(René Magritte)
Algum tempo atrás comentei aqui (“O inimigo oculto”, 18 de julho) o recurso narrativo de se manter fora do texto o seu personagem principal, que existe de forma indireta, visto pelos demais personagens. Dei como modelo algumas canções de Chico Buarque, mas a dramaturgia em geral é farta em exemplos.
Minha irmã Clotilde Tavares acaba de estrear uma peça, que escreveu e dirigiu: Alguém lá fora, a história de três mulheres que moram num lugar afastado. Uma noite, um homem chega lá e é hospedado pelas três, fica dormindo num quarto fora da casa; e a presença desse estranho começa a alterar o comportamento delas. O detalhe é que o personagem masculino nunca é visto, não há um ator para interpretá-lo. Ele existe apenas através das reações das mulheres, que vão “lá fora”, conversam com ele, voltam, etc.
O que me lembra um pouco Rebecca, o romance de Daphne du Maurier filmado por Hitchcock. Quando o filme começa, Rebecca já morreu, e o que acompanhamos é o casamento de seu viúvo, Max de Winter, com uma jovem que aos poucos começa a perceber a presença opressiva dessa ex-esposa que exercia um domínio inexplicável sobre todo mundo.
Morta e invisível, Rebecca é o “motor” de tudo que acontece no filme, e um dos grandes personagens de todos os tempos, mesmo sem aparecer sequer numa cena de “flash-back”. Uma colcha-de-retalhos de depoimentos e memórias de pessoas que a odiaram ou que eram apaixonadas por ela.
Há casos de personagens menos centrais mas igualmente interessantes, como o espião Kaplan em Intriga Internacional de Hitchcock, que no final ficamos sabendo tratar-se de um personagem fictício, cujas bagagens são enviadas de avião e remetidas para hotéis sem que ninguém jamais o veja. Ele serve somente para despistar os espiões inimigos.
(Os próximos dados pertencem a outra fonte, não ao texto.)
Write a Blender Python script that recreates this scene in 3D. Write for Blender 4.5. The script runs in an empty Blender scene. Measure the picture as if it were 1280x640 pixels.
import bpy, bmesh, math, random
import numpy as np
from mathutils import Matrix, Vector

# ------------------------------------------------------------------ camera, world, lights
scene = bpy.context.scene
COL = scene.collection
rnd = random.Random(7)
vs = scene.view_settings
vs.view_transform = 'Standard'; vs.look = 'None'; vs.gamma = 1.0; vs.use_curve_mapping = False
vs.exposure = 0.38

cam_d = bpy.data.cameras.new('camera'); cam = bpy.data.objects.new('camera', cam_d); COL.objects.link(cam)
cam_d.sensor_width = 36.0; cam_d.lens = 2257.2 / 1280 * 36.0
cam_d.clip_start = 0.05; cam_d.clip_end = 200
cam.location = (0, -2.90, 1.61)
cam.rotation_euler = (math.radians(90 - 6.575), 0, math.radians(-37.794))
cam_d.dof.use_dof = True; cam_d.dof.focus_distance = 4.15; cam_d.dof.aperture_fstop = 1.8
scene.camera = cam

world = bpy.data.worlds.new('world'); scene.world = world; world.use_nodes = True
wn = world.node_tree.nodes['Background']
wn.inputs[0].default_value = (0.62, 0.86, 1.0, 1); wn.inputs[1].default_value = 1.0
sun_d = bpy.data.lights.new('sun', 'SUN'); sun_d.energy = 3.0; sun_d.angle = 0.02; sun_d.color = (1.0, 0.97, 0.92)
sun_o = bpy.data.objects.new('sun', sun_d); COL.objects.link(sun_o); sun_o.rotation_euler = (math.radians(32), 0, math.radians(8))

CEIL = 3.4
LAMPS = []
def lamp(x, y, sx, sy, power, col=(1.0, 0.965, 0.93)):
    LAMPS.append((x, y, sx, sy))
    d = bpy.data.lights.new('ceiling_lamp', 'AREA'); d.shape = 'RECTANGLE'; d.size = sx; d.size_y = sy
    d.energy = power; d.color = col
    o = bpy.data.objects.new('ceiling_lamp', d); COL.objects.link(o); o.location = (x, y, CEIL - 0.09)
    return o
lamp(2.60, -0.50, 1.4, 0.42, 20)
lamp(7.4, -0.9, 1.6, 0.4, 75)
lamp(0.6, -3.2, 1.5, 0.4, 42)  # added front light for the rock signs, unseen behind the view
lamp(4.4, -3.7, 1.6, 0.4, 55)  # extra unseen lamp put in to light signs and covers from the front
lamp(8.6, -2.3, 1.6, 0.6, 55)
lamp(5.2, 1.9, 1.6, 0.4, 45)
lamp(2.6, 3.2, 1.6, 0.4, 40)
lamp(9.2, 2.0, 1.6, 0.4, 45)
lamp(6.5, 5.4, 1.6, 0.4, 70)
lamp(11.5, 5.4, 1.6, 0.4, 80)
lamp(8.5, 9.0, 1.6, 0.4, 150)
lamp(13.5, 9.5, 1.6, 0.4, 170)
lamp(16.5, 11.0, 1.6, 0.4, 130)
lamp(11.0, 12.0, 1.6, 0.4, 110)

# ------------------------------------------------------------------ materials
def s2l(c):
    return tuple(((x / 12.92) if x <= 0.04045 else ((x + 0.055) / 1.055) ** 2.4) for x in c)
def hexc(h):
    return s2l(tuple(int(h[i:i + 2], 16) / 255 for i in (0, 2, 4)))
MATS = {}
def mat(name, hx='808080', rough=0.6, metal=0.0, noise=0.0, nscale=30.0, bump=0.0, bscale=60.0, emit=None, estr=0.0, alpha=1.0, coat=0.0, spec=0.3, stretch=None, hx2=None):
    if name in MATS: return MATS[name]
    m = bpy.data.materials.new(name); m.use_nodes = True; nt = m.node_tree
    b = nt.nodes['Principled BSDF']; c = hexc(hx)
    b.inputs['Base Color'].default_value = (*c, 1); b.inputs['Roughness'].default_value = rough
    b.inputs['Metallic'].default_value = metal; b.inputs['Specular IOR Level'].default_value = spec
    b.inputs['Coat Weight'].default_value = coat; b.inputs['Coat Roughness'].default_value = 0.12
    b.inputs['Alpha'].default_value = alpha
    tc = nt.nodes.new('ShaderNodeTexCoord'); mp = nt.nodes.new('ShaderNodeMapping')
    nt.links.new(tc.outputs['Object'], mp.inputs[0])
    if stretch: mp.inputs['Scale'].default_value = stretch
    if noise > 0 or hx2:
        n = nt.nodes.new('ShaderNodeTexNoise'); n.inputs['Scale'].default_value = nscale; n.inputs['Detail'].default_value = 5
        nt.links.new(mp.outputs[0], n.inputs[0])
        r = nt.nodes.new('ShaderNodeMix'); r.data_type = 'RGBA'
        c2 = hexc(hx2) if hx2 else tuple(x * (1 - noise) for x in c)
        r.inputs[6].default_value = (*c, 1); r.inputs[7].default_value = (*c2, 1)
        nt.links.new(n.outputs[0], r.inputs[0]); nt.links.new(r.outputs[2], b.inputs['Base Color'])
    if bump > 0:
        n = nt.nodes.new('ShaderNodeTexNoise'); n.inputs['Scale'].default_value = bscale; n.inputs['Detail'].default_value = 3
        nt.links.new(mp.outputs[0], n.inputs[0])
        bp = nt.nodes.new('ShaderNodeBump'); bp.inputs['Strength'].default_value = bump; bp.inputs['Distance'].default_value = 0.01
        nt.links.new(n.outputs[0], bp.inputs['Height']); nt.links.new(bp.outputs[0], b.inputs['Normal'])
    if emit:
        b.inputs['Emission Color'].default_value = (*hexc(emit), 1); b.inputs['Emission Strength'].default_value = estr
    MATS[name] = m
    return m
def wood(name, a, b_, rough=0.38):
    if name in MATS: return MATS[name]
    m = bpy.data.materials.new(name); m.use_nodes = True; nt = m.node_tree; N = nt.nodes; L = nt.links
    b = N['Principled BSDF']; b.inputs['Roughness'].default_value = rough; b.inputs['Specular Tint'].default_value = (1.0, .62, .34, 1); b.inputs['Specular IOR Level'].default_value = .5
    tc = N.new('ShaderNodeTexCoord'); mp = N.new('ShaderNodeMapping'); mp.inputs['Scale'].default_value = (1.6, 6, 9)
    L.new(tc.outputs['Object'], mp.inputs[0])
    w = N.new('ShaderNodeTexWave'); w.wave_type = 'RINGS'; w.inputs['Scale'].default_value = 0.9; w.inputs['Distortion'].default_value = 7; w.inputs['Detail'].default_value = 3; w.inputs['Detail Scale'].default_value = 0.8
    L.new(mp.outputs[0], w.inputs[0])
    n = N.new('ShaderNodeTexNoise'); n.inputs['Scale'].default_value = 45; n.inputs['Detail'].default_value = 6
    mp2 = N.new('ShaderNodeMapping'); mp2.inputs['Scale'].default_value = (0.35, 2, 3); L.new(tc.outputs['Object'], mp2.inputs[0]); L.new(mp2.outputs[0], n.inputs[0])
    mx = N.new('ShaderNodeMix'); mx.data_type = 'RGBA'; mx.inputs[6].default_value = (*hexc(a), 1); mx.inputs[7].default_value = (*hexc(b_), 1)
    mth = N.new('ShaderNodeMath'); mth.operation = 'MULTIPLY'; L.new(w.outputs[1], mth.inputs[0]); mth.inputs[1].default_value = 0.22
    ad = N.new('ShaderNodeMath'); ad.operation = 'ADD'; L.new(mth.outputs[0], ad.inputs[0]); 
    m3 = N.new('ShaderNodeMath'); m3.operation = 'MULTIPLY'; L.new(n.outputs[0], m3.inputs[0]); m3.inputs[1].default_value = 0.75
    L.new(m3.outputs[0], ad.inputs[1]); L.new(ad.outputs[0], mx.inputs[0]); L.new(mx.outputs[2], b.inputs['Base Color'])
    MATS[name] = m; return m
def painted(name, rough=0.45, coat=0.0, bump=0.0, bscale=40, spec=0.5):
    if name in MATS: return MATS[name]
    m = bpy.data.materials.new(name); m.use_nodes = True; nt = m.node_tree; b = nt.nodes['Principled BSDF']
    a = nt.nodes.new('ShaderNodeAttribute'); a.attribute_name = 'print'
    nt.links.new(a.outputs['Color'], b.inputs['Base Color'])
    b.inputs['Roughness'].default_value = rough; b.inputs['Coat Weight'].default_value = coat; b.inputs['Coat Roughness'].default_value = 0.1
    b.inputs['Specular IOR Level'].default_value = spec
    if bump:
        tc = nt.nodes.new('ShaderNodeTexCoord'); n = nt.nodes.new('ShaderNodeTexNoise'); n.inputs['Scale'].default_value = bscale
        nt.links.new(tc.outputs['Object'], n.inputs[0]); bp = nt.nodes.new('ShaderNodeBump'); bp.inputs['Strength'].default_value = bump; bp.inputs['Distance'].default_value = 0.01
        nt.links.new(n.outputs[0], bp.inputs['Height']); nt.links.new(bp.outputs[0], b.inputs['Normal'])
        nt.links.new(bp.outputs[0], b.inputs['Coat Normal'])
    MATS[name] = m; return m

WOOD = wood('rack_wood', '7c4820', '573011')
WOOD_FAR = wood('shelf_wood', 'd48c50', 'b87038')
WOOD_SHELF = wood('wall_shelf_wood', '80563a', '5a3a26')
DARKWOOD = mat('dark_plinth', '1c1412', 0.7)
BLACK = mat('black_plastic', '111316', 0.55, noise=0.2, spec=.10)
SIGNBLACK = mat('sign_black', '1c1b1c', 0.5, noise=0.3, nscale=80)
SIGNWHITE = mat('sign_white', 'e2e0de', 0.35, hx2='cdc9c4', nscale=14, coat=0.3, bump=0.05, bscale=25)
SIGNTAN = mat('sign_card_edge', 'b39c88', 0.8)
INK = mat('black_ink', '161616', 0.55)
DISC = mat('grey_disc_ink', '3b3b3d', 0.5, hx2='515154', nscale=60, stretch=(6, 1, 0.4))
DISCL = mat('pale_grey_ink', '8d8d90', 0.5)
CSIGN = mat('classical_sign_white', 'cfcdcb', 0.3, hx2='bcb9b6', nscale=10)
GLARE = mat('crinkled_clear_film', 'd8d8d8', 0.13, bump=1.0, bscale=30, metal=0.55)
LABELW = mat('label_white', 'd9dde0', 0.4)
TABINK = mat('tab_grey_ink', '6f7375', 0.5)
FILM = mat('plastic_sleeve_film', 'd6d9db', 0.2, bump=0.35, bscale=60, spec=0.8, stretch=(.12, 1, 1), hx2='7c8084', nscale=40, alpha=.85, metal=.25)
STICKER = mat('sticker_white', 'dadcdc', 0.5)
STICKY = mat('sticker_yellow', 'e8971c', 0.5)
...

E há os personagens parcialmente visíveis (há um ator que os interpreta), mas ainda assim misteriosos, como o motorista do caminhão que em Encurralado, filme de estréia de Spielberg, persegue um pobre coitado ao longo de uma rodovia.
Em todos estes casos, o personagem “em si” não aparece, e tudo que sabemos dele é a reação que as pessoas têm à simples menção de seu nome, ou as histórias que contam ao seu respeito.
Criar um personagem assim é um bom desafio pra um autor, porque ele pode explorar ao máximo as nossas diferentes maneiras de reagir a uma mesma coisa.
Em seu conto “A aproximação a Almotásim”, Jorge Luís Borges conta a história de um estudante que ouve falar num tal de Almotásim, indivíduo de muitas virtudes, e dedica sua vida a tentar encontrá-lo, sem o conseguir. É a história, diz Borges, da “busca insaciável de uma alma através dos tênues reflexos que esta deixou em outras”.
Rastrear esses reflexos, dar-lhes substância narrativa, jogar com as contradições e os paradoxos que irão se formando entre eles, é um teste para o bom narrador, e um prazer para o leitor que gosta de saborear sutilezas.
2 comentários:
Gostaria de encontrar mais exemplos em nossa literatura (a brasileira), de artifícios utilizados como esses, "personagens imaginários". Não me parecem comuns...
Noturno Indiano, do Tabucchi, leva esse recurso a um extremo assombroso.